According to De Torres, the Japan Bank for International Cooperation (JBIC) has been making huge investments in the Asian coal expansion, financing, most recently, Vietnam’s Nghi Son 2 coal-fired power plant and Indonesia’s Cirebon 2 coal-fired power plant.

“Japan persists in its push for more coal in the region amidst peoples and civil society organizations’ plea to cease carbonization,” said Atty. De Torres.

“Vietnam and Indonesia – two of the most climate-vulnerable countries in Southeast Asia – are forced to host more Japan-backed coal. Indonesia’s Cirebon 2, for instance, has recently received Japan’s coal finance despite court revocation of its environmental permit,” added De Torres. Sanlakas Secretary-General Atty. Aaron Pedrosa slammed Japan Prime Minister Shinzo Abe’s aggressive campaign for coal, including the “clean coal” push, claiming that it is mired with lies about the true impacts of coal.
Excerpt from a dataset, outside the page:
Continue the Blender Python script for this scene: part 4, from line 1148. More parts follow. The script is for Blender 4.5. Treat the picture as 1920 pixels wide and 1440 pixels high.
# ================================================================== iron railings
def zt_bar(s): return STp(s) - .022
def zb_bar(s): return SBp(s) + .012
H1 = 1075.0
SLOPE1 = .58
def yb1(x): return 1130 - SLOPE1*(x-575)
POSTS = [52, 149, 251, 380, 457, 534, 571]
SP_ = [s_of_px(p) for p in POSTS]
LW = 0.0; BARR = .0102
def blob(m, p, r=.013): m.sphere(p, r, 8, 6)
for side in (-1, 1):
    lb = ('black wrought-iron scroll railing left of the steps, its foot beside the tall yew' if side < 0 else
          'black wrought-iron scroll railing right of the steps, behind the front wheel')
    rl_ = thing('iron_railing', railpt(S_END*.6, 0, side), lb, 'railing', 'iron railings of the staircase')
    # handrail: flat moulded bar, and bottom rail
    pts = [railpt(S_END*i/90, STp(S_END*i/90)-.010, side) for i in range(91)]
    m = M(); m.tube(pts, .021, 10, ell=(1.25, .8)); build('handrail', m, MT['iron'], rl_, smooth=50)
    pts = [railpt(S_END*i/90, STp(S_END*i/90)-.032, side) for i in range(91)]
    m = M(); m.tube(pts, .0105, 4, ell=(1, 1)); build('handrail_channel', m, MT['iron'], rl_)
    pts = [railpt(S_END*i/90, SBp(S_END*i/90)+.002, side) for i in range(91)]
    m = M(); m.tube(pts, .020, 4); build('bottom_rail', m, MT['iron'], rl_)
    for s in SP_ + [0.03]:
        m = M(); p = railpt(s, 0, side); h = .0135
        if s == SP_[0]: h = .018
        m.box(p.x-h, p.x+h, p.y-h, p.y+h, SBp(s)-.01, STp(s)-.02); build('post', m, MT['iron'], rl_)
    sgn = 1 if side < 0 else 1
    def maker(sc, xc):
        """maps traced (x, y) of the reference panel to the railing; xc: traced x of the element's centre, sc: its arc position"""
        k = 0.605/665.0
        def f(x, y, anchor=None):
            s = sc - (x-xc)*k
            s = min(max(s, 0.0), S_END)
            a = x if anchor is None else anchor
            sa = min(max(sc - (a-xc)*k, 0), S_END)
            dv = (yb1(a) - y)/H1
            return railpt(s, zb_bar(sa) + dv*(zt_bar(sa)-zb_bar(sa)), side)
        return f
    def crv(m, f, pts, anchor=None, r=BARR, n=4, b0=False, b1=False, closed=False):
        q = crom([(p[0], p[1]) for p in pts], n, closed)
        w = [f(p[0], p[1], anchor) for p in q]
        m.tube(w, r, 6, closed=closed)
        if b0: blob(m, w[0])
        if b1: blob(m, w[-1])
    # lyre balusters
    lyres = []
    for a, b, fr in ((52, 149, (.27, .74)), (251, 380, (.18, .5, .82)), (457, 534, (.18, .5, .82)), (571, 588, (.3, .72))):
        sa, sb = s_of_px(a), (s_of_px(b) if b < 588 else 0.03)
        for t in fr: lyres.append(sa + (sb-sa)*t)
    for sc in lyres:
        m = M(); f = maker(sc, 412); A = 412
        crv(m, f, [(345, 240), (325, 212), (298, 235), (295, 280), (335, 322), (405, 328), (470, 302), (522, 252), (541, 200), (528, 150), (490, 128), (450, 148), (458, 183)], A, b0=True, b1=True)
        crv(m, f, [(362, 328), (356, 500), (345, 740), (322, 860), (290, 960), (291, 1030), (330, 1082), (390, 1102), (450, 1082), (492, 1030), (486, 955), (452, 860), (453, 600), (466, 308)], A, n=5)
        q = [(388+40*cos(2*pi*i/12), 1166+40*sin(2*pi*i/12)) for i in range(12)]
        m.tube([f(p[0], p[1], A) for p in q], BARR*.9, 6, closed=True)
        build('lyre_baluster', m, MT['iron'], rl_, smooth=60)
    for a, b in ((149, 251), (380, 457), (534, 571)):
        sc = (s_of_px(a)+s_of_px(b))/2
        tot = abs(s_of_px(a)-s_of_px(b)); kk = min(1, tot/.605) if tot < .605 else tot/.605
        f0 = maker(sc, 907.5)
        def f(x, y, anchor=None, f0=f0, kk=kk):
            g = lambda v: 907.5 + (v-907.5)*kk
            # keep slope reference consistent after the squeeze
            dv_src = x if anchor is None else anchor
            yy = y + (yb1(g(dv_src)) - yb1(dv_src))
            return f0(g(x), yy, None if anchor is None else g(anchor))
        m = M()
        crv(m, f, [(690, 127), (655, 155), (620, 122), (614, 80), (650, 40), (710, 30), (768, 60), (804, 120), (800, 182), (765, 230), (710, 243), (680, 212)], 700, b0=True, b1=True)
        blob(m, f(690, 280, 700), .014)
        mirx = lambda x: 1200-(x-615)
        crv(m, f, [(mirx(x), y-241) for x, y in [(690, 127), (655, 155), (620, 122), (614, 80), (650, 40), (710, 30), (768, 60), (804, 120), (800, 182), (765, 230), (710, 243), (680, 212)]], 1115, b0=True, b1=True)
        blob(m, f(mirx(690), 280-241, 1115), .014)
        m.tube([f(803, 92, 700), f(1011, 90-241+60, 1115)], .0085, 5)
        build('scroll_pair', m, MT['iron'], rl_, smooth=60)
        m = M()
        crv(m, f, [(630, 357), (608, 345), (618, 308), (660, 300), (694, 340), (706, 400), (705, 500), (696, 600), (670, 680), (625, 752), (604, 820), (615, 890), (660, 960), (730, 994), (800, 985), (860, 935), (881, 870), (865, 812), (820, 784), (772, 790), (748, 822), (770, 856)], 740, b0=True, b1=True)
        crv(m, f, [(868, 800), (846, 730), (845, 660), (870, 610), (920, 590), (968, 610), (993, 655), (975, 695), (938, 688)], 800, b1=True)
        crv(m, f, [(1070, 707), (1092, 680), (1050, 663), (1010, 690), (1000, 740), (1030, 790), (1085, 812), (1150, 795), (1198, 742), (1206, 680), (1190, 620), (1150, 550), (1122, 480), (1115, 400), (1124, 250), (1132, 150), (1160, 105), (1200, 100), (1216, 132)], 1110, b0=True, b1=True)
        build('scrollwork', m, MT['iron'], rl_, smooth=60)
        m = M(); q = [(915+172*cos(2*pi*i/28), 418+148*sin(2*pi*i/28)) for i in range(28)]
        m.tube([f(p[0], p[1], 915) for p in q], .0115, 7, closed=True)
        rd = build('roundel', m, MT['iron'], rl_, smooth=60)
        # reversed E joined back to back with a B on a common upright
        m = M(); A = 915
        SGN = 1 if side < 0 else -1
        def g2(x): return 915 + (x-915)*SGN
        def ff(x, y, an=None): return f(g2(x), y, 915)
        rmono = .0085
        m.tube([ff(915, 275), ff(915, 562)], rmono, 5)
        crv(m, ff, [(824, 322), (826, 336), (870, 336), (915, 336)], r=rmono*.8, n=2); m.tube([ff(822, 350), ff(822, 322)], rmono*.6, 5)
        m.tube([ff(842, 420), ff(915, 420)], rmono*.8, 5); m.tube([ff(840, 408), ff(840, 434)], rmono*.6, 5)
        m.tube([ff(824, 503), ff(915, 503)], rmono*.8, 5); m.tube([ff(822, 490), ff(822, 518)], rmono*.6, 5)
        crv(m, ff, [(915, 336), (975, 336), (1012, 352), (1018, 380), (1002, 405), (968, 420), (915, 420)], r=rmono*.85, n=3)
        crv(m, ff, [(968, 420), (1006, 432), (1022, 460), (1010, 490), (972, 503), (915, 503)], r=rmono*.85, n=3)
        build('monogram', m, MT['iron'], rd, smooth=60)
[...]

“‘Clean coal’ is an oxymoron and a dirty lie. Coal simply cannot be scrubbed clean of the long history of suffering it has caused on the people and environment,” said Sanlakas Secretary-General Aaron Pedrosa.

Pedrosa cited 960 annual premature deaths found to be due to coal emissions in the Philippines alone, along with other economic and social issues stemming from the coal industry. He claims that “clean coal” has little difference with traditional coal.

“‘Clean coal’ technologies still produce the same damaging amount of emissions and pollution. Their only difference with traditional coal is that they are more expensive for the countries that can’t afford them,” said Pedrosa.

“Far from being a tool of development, any and all coal expansion within the region ensures profit only for the few coal companies, and traps climate-vulnerable regions like Southeast Asia into further poverty and climate change-induced suffering,” he continued. According to Pedrosa, the energy demand of Southeast Asia’s economic development must not be met through the use of dirty fossil fuel energy, given the losses that coal’s environmental impacts entail.

“Whatever semblance of economic growth Southeast Asia currently enjoys will be undone by the climate change effects of continuous fossil fuel burning,” said Pedrosa.

De Torres stated that severe global warming caused by the increase in coal burning significantly affects the region whose large proportion of the population and economic activity are concentrated along the coastlines and whose livelihood depends heavily on agriculture.

“Projections of climate change-caused economic losses in Southeast Asia include a decline of up to 50 percent of rice yield potential by 2100 and a loss of 6.7 percent of combined gross domestic product (GDP) each year by 2100,” said De Torres.

Pedrosa stressed that Japan’s coal push is regressive instead of spurring genuine development. “If a technologically advanced society like Japan truly cared for the development of the Southeast Asian peoples, it must divest from all support from coal and instead put its money and expertise on sustainable and accessible sources of energy like renewables,” stated Pedrosa.

De Torres highlighted renewable energy’s steady trend of decline in costs, citing it as a manifestation of renewables’ increasing viability as the next energy source after an obsolete coal.

“Southeast Asia is ripe with renewable energy sources, like solar and hydro, which the most climate-vulnerable of its people have easier access to. Compared to a coal-backed economy, development that is founded on clean and sustainable energy is development that is sustainable and resilient,” said De Torres.